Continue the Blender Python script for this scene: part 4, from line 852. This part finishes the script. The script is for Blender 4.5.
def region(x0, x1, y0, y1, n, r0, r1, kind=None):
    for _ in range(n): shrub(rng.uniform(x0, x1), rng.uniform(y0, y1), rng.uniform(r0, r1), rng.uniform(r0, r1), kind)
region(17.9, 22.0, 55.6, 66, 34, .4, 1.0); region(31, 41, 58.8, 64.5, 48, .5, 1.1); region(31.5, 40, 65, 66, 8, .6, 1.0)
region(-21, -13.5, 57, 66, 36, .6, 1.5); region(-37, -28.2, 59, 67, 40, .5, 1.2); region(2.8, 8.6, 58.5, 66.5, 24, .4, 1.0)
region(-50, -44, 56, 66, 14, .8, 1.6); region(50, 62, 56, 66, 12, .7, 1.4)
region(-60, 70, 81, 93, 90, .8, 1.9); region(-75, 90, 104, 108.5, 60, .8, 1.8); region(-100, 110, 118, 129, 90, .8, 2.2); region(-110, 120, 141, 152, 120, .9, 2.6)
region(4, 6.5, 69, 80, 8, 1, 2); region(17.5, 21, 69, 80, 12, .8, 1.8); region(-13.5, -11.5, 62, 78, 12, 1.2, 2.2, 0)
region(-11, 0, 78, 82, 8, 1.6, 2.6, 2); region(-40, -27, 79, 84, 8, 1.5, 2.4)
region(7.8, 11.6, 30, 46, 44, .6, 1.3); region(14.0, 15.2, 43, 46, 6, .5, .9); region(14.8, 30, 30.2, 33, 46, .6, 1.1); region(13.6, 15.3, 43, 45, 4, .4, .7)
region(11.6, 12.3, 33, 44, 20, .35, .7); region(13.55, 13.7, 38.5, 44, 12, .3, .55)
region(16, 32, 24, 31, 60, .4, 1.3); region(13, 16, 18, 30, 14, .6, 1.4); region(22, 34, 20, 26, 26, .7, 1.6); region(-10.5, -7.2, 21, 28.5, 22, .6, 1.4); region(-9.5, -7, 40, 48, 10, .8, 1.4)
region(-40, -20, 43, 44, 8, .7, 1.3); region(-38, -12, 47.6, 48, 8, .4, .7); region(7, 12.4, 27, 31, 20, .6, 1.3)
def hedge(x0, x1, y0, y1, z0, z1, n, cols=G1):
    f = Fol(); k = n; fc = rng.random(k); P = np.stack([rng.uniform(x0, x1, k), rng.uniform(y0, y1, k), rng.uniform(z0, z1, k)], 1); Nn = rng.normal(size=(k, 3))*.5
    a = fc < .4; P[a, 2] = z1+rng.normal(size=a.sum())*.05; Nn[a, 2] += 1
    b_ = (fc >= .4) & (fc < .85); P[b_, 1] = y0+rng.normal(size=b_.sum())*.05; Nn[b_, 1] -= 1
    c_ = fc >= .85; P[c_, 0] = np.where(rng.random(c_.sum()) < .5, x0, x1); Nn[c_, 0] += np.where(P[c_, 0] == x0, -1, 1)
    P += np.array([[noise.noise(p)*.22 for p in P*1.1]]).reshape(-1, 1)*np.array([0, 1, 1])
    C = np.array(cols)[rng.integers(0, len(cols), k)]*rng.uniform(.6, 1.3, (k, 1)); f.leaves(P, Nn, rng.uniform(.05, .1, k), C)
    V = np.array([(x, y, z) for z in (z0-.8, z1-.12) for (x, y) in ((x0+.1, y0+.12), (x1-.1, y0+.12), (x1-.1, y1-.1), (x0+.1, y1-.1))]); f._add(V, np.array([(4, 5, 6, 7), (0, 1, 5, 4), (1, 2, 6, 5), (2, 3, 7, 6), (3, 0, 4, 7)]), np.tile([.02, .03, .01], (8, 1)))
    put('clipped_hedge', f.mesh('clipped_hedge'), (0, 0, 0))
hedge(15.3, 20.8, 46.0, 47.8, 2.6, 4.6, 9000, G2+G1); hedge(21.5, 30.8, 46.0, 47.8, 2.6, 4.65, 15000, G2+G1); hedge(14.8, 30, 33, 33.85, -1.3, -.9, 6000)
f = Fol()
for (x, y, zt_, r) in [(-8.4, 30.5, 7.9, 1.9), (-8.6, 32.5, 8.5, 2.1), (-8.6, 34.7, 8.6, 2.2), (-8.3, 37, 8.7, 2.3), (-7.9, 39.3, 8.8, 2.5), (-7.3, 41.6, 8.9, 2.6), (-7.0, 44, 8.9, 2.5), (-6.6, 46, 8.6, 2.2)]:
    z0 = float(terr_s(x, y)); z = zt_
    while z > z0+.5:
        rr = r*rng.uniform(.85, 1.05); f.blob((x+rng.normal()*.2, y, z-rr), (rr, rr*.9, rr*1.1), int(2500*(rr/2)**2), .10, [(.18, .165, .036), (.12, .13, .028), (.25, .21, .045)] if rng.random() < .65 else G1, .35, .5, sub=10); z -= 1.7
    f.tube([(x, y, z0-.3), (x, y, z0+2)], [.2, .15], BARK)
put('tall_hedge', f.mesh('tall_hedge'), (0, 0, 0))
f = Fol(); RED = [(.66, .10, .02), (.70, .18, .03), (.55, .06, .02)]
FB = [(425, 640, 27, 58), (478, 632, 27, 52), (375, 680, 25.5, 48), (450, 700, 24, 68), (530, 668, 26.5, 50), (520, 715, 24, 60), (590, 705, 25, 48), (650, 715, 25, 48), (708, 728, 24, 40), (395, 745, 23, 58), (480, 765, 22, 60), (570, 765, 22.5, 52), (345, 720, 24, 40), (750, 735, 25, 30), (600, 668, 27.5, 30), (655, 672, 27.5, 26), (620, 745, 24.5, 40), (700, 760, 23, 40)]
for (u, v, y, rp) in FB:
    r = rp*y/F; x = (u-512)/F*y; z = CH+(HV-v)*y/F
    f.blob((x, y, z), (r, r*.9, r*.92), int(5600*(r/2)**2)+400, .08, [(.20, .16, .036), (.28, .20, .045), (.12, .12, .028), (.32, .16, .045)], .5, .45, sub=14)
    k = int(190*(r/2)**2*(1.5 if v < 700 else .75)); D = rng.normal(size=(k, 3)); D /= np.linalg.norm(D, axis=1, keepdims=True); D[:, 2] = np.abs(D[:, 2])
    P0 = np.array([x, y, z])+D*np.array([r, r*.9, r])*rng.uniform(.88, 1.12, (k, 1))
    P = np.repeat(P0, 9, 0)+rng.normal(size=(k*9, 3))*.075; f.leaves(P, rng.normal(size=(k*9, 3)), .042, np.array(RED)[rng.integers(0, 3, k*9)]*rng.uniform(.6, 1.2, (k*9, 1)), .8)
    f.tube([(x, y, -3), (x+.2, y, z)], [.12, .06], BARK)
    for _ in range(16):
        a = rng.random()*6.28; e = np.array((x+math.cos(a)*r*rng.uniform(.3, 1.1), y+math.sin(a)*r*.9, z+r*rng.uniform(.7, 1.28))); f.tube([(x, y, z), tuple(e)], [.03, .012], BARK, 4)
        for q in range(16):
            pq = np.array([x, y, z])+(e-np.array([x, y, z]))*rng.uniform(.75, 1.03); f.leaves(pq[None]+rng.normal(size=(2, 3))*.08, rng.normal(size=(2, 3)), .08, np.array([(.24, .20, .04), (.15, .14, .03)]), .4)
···
What you have to do:
Copy out the whole listing exactly as written.

Exercise solution:
Continue the Blender Python script for this scene: part 4, from line 852. This part finishes the script. The script is for Blender 4.5.
def region(x0, x1, y0, y1, n, r0, r1, kind=None):
    for _ in range(n): shrub(rng.uniform(x0, x1), rng.uniform(y0, y1), rng.uniform(r0, r1), rng.uniform(r0, r1), kind)
region(17.9, 22.0, 55.6, 66, 34, .4, 1.0); region(31, 41, 58.8, 64.5, 48, .5, 1.1); region(31.5, 40, 65, 66, 8, .6, 1.0)
region(-21, -13.5, 57, 66, 36, .6, 1.5); region(-37, -28.2, 59, 67, 40, .5, 1.2); region(2.8, 8.6, 58.5, 66.5, 24, .4, 1.0)
region(-50, -44, 56, 66, 14, .8, 1.6); region(50, 62, 56, 66, 12, .7, 1.4)
region(-60, 70, 81, 93, 90, .8, 1.9); region(-75, 90, 104, 108.5, 60, .8, 1.8); region(-100, 110, 118, 129, 90, .8, 2.2); region(-110, 120, 141, 152, 120, .9, 2.6)
region(4, 6.5, 69, 80, 8, 1, 2); region(17.5, 21, 69, 80, 12, .8, 1.8); region(-13.5, -11.5, 62, 78, 12, 1.2, 2.2, 0)
region(-11, 0, 78, 82, 8, 1.6, 2.6, 2); region(-40, -27, 79, 84, 8, 1.5, 2.4)
region(7.8, 11.6, 30, 46, 44, .6, 1.3); region(14.0, 15.2, 43, 46, 6, .5, .9); region(14.8, 30, 30.2, 33, 46, .6, 1.1); region(13.6, 15.3, 43, 45, 4, .4, .7)
region(11.6, 12.3, 33, 44, 20, .35, .7); region(13.55, 13.7, 38.5, 44, 12, .3, .55)
region(16, 32, 24, 31, 60, .4, 1.3); region(13, 16, 18, 30, 14, .6, 1.4); region(22, 34, 20, 26, 26, .7, 1.6); region(-10.5, -7.2, 21, 28.5, 22, .6, 1.4); region(-9.5, -7, 40, 48, 10, .8, 1.4)
region(-40, -20, 43, 44, 8, .7, 1.3); region(-38, -12, 47.6, 48, 8, .4, .7); region(7, 12.4, 27, 31, 20, .6, 1.3)
def hedge(x0, x1, y0, y1, z0, z1, n, cols=G1):
    f = Fol(); k = n; fc = rng.random(k); P = np.stack([rng.uniform(x0, x1, k), rng.uniform(y0, y1, k), rng.uniform(z0, z1, k)], 1); Nn = rng.normal(size=(k, 3))*.5
    a = fc < .4; P[a, 2] = z1+rng.normal(size=a.sum())*.05; Nn[a, 2] += 1
    b_ = (fc >= .4) & (fc < .85); P[b_, 1] = y0+rng.normal(size=b_.sum())*.05; Nn[b_, 1] -= 1
    c_ = fc >= .85; P[c_, 0] = np.where(rng.random(c_.sum()) < .5, x0, x1); Nn[c_, 0] += np.where(P[c_, 0] == x0, -1, 1)
    P += np.array([[noise.noise(p)*.22 for p in P*1.1]]).reshape(-1, 1)*np.array([0, 1, 1])
    C = np.array(cols)[rng.integers(0, len(cols), k)]*rng.uniform(.6, 1.3, (k, 1)); f.leaves(P, Nn, rng.uniform(.05, .1, k), C)
    V = np.array([(x, y, z) for z in (z0-.8, z1-.12) for (x, y) in ((x0+.1, y0+.12), (x1-.1, y0+.12), (x1-.1, y1-.1), (x0+.1, y1-.1))]); f._add(V, np.array([(4, 5, 6, 7), (0, 1, 5, 4), (1, 2, 6, 5), (2, 3, 7, 6), (3, 0, 4, 7)]), np.tile([.02, .03, .01], (8, 1)))
    put('clipped_hedge', f.mesh('clipped_hedge'), (0, 0, 0))
hedge(15.3, 20.8, 46.0, 47.8, 2.6, 4.6, 9000, G2+G1); hedge(21.5, 30.8, 46.0, 47.8, 2.6, 4.65, 15000, G2+G1); hedge(14.8, 30, 33, 33.85, -1.3, -.9, 6000)
f = Fol()
for (x, y, zt_, r) in [(-8.4, 30.5, 7.9, 1.9), (-8.6, 32.5, 8.5, 2.1), (-8.6, 34.7, 8.6, 2.2), (-8.3, 37, 8.7, 2.3), (-7.9, 39.3, 8.8, 2.5), (-7.3, 41.6, 8.9, 2.6), (-7.0, 44, 8.9, 2.5), (-6.6, 46, 8.6, 2.2)]:
    z0 = float(terr_s(x, y)); z = zt_
    while z > z0+.5:
        rr = r*rng.uniform(.85, 1.05); f.blob((x+rng.normal()*.2, y, z-rr), (rr, rr*.9, rr*1.1), int(2500*(rr/2)**2), .10, [(.18, .165, .036), (.12, .13, .028), (.25, .21, .045)] if rng.random() < .65 else G1, .35, .5, sub=10); z -= 1.7
    f.tube([(x, y, z0-.3), (x, y, z0+2)], [.2, .15], BARK)
put('tall_hedge', f.mesh('tall_hedge'), (0, 0, 0))
f = Fol(); RED = [(.66, .10, .02), (.70, .18, .03), (.55, .06, .02)]
FB = [(425, 640, 27, 58), (478, 632, 27, 52), (375, 680, 25.5, 48), (450, 700, 24, 68), (530, 668, 26.5, 50), (520, 715, 24, 60), (590, 705, 25, 48), (650, 715, 25, 48), (708, 728, 24, 40), (395, 745, 23, 58), (480, 765, 22, 60), (570, 765, 22.5, 52), (345, 720, 24, 40), (750, 735, 25, 30), (600, 668, 27.5, 30), (655, 672, 27.5, 26), (620, 745, 24.5, 40), (700, 760, 23, 40)]
for (u, v, y, rp) in FB:
    r = rp*y/F; x = (u-512)/F*y; z = CH+(HV-v)*y/F
    f.blob((x, y, z), (r, r*.9, r*.92), int(5600*(r/2)**2)+400, .08, [(.20, .16, .036), (.28, .20, .045), (.12, .12, .028), (.32, .16, .045)], .5, .45, sub=14)
    k = int(190*(r/2)**2*(1.5 if v < 700 else .75)); D = rng.normal(size=(k, 3)); D /= np.linalg.norm(D, axis=1, keepdims=True); D[:, 2] = np.abs(D[:, 2])
    P0 = np.array([x, y, z])+D*np.array([r, r*.9, r])*rng.uniform(.88, 1.12, (k, 1))
    P = np.repeat(P0, 9, 0)+rng.normal(size=(k*9, 3))*.075; f.leaves(P, rng.normal(size=(k*9, 3)), .042, np.array(RED)[rng.integers(0, 3, k*9)]*rng.uniform(.6, 1.2, (k*9, 1)), .8)
    f.tube([(x, y, -3), (x+.2, y, z)], [.12, .06], BARK)
    for _ in range(16):
        a = rng.random()*6.28; e = np.array((x+math.cos(a)*r*rng.uniform(.3, 1.1), y+math.sin(a)*r*.9, z+r*rng.uniform(.7, 1.28))); f.tube([(x, y, z), tuple(e)], [.03, .012], BARK, 4)
        for q in range(16):
            pq = np.array([x, y, z])+(e-np.array([x, y, z]))*rng.uniform(.75, 1.03); f.leaves(pq[None]+rng.normal(size=(2, 3))*.08, rng.normal(size=(2, 3)), .08, np.array([(.24, .20, .04), (.15, .14, .03)]), .4)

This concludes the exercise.